● Set task:
Output the material below unchanged, apart from leaving out the pictures.
## BEGIN Source material
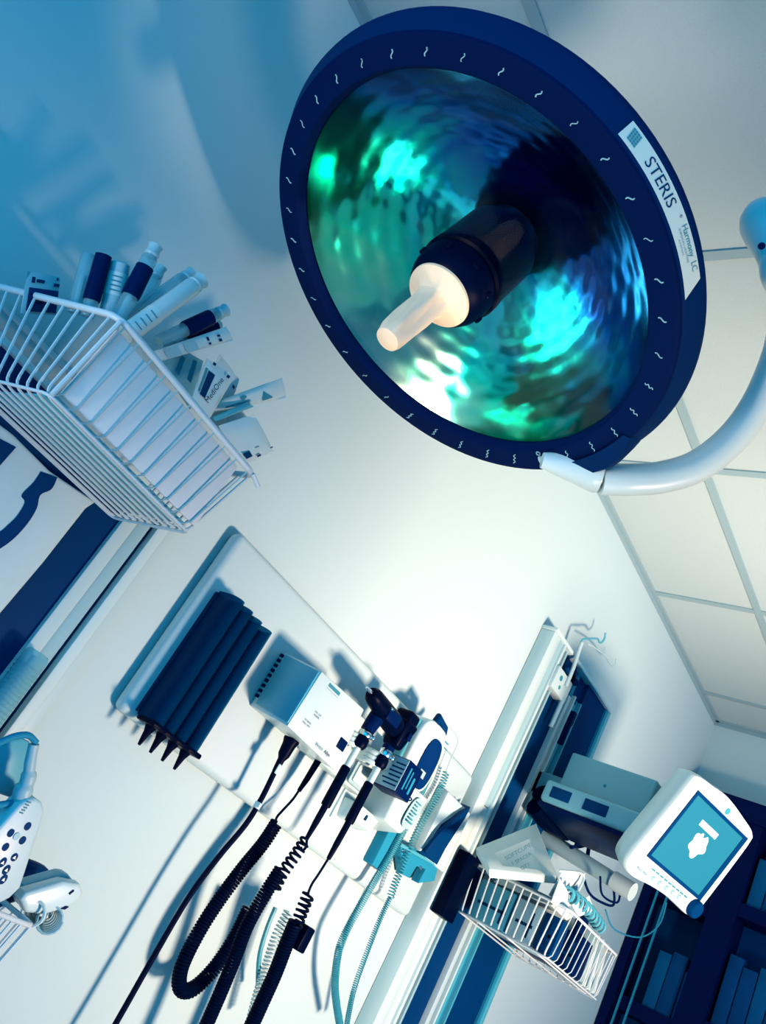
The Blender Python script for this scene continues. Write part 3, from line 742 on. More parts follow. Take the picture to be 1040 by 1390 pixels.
obj('hook', B().tube(smooth([at(797, 874, .055), at(810, 881, .055), at(822, 891, .055), at(827, 900, .055), at(832, 904, .055), at(836, 900, .055), at(836, 895, .055)], 5), 0.0018, 8), 'bright', ir)
obj('knob', B().tube([at(782, 898, .055), at(781, 920, .055)], 0.0032, 8).ball(at(781, 926, .055), 0.010), 'navy', ir)
oc = thing('outlet_box', 'navy outlet box with a pale switch plate at the far side of the right column', 'outlet', (2.2, 0, 1.8))
obj('box', B().box(2.168, 2.225, -0.075, 0.0, 1.790, 1.850, 0.002), 'navy_mid', oc)
obj('switch_plate', B().box(2.228, 2.275, -0.060, 0.0, 1.800, 1.860, 0.004), 'plastic', oc)
v_ = B()
for i in range(2):
    for j in range(3): v_.box(2.240 + i * 0.018, 2.246 + i * 0.018, -0.062, -0.059, 1.812 + j * 0.016, 1.818 + j * 0.016)
obj('socket_slots', v_, 'navy', oc)


# ------------------------------------------------------------------ wire baskets
def bowl_basket(name, label, T, Bt, ribs, w_rim, w_rib, mat_='wire', group=None, sideribs=8, front_only=False, open_bottom=False):
    """T / Bt: four top / bottom corners (front-left, front-right, back-right, back-left)"""
    T = [Vector(p) for p in T]; Bt = [Vector(p) for p in Bt]
    t = thing(name, label, 'wire basket', (Bt[0] + Bt[1] + Bt[2] + Bt[3]) / 4, group)
    def rounded(P, r):
        out = []
        for i in range(4):
            a, b_, c_ = P[i - 1], P[i], P[(i + 1) % 4]
            u1 = (a - b_).normalized(); u2 = (c_ - b_).normalized()
            for k in range(6):
                s = k / 5
                out.append((b_ + u1 * r) * (1 - s) ** 2 + b_ * 2 * s * (1 - s) + (b_ + u2 * r) * s * s)
        return out
    obj('rim', B().tube(rounded(T, 0.018), w_rim, 10, closed=True), mat_, t)
    obj('base_frame', B().tube(rounded(Bt, 0.012), w_rib * 1.1, 8, closed=True), mat_, t)
    def fillet(a, b_, c_, d_, r=0.012):
        u1 = (a - b_).normalized(); u2 = (c_ - b_).normalized(); u3 = (d_ - c_).normalized()
        P = [a]
        for k in range(5):
            s = k / 4; P.append((b_ + u1 * r) * (1 - s) ** 2 + b_ * 2 * s * (1 - s) + (b_ + u2 * r) * s * s)
        for k in range(5):
            s = k / 4; P.append((c_ - u2 * r) * (1 - s) ** 2 + c_ * 2 * s * (1 - s) + (c_ + u3 * r) * s * s)
        P.append(d_); return P
    for i in range(ribs):      # run front to back under the basket
        s = (i + 0.5) / ribs
        if front_only or open_bottom:
            a_, b2 = T[0].lerp(T[1], s), Bt[0].lerp(Bt[1], s)
            k_ = b2 + (a_ - b2) * 0.10
            obj('rib', B().tube([a_, k_, k_ + (b2 - k_) * 0.6 + Vector((-0.004, 0.002, 0)), b2 + Vector((-0.010, 0.003, 0.001))], w_rib * 0.6, 6), 'wire' if open_bottom else 'frost', t)
            continue
        obj('rib', B().tube(fillet(T[0].lerp(T[1], s), Bt[0].lerp(Bt[1], s), Bt[3].lerp(Bt[2], s), T[3].lerp(T[2], s)), w_rib, 6), mat_, t)
    for i in range(sideribs):  # run left to right under the basket
        s = (i + 0.5) / sideribs
        if open_bottom and i % 4 != 1:
            for k_ in (0, 1):
                P_ = fillet(T[0].lerp(T[3], s), Bt[0].lerp(Bt[3], s), Bt[1].lerp(Bt[2], s), T[1].lerp(T[2], s)) if k_ == 0 else fillet(T[1].lerp(T[2], s), Bt[1].lerp(Bt[2], s), Bt[0].lerp(Bt[3], s), T[0].lerp(T[3], s))
                obj('cross_rib', B().tube(P_[:6], w_rib, 6), mat_, t)
            continue
        obj('cross_rib', B().tube(fillet(T[0].lerp(T[3], s), Bt[0].lerp(Bt[3], s), Bt[1].lerp(Bt[2], s), T[1].lerp(T[2], s)), w_rib, 6), mat_, t)
    return t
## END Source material
● Task output:
The Blender Python script for this scene continues. Write part 3, from line 742 on. More parts follow. Take the picture to be 1040 by 1390 pixels.
obj('hook', B().tube(smooth([at(797, 874, .055), at(810, 881, .055), at(822, 891, .055), at(827, 900, .055), at(832, 904, .055), at(836, 900, .055), at(836, 895, .055)], 5), 0.0018, 8), 'bright', ir)
obj('knob', B().tube([at(782, 898, .055), at(781, 920, .055)], 0.0032, 8).ball(at(781, 926, .055), 0.010), 'navy', ir)
oc = thing('outlet_box', 'navy outlet box with a pale switch plate at the far side of the right column', 'outlet', (2.2, 0, 1.8))
obj('box', B().box(2.168, 2.225, -0.075, 0.0, 1.790, 1.850, 0.002), 'navy_mid', oc)
obj('switch_plate', B().box(2.228, 2.275, -0.060, 0.0, 1.800, 1.860, 0.004), 'plastic', oc)
v_ = B()
for i in range(2):
    for j in range(3): v_.box(2.240 + i * 0.018, 2.246 + i * 0.018, -0.062, -0.059, 1.812 + j * 0.016, 1.818 + j * 0.016)
obj('socket_slots', v_, 'navy', oc)


# ------------------------------------------------------------------ wire baskets
def bowl_basket(name, label, T, Bt, ribs, w_rim, w_rib, mat_='wire', group=None, sideribs=8, front_only=False, open_bottom=False):
    """T / Bt: four top / bottom corners (front-left, front-right, back-right, back-left)"""
    T = [Vector(p) for p in T]; Bt = [Vector(p) for p in Bt]
    t = thing(name, label, 'wire basket', (Bt[0] + Bt[1] + Bt[2] + Bt[3]) / 4, group)
    def rounded(P, r):
        out = []
        for i in range(4):
            a, b_, c_ = P[i - 1], P[i], P[(i + 1) % 4]
            u1 = (a - b_).normalized(); u2 = (c_ - b_).normalized()
            for k in range(6):
                s = k / 5
                out.append((b_ + u1 * r) * (1 - s) ** 2 + b_ * 2 * s * (1 - s) + (b_ + u2 * r) * s * s)
        return out
    obj('rim', B().tube(rounded(T, 0.018), w_rim, 10, closed=True), mat_, t)
    obj('base_frame', B().tube(rounded(Bt, 0.012), w_rib * 1.1, 8, closed=True), mat_, t)
    def fillet(a, b_, c_, d_, r=0.012):
        u1 = (a - b_).normalized(); u2 = (c_ - b_).normalized(); u3 = (d_ - c_).normalized()
        P = [a]
        for k in range(5):
            s = k / 4; P.append((b_ + u1 * r) * (1 - s) ** 2 + b_ * 2 * s * (1 - s) + (b_ + u2 * r) * s * s)
        for k in range(5):
            s = k / 4; P.append((c_ - u2 * r) * (1 - s) ** 2 + c_ * 2 * s * (1 - s) + (c_ + u3 * r) * s * s)
        P.append(d_); return P
    for i in range(ribs):      # run front to back under the basket
        s = (i + 0.5) / ribs
        if front_only or open_bottom:
            a_, b2 = T[0].lerp(T[1], s), Bt[0].lerp(Bt[1], s)
            k_ = b2 + (a_ - b2) * 0.10
            obj('rib', B().tube([a_, k_, k_ + (b2 - k_) * 0.6 + Vector((-0.004, 0.002, 0)), b2 + Vector((-0.010, 0.003, 0.001))], w_rib * 0.6, 6), 'wire' if open_bottom else 'frost', t)
            continue
        obj('rib', B().tube(fillet(T[0].lerp(T[1], s), Bt[0].lerp(Bt[1], s), Bt[3].lerp(Bt[2], s), T[3].lerp(T[2], s)), w_rib, 6), mat_, t)
    for i in range(sideribs):  # run left to right under the basket
        s = (i + 0.5) / sideribs
        if open_bottom and i % 4 != 1:
            for k_ in (0, 1):
                P_ = fillet(T[0].lerp(T[3], s), Bt[0].lerp(Bt[3], s), Bt[1].lerp(Bt[2], s), T[1].lerp(T[2], s)) if k_ == 0 else fillet(T[1].lerp(T[2], s), Bt[1].lerp(Bt[2], s), Bt[0].lerp(Bt[3], s), T[0].lerp(T[3], s))
                obj('cross_rib', B().tube(P_[:6], w_rib, 6), mat_, t)
            continue
        obj('cross_rib', B().tube(fillet(T[0].lerp(T[3], s), Bt[0].lerp(Bt[3], s), Bt[1].lerp(Bt[2], s), T[1].lerp(T[2], s)), w_rib, 6), mat_, t)
    return t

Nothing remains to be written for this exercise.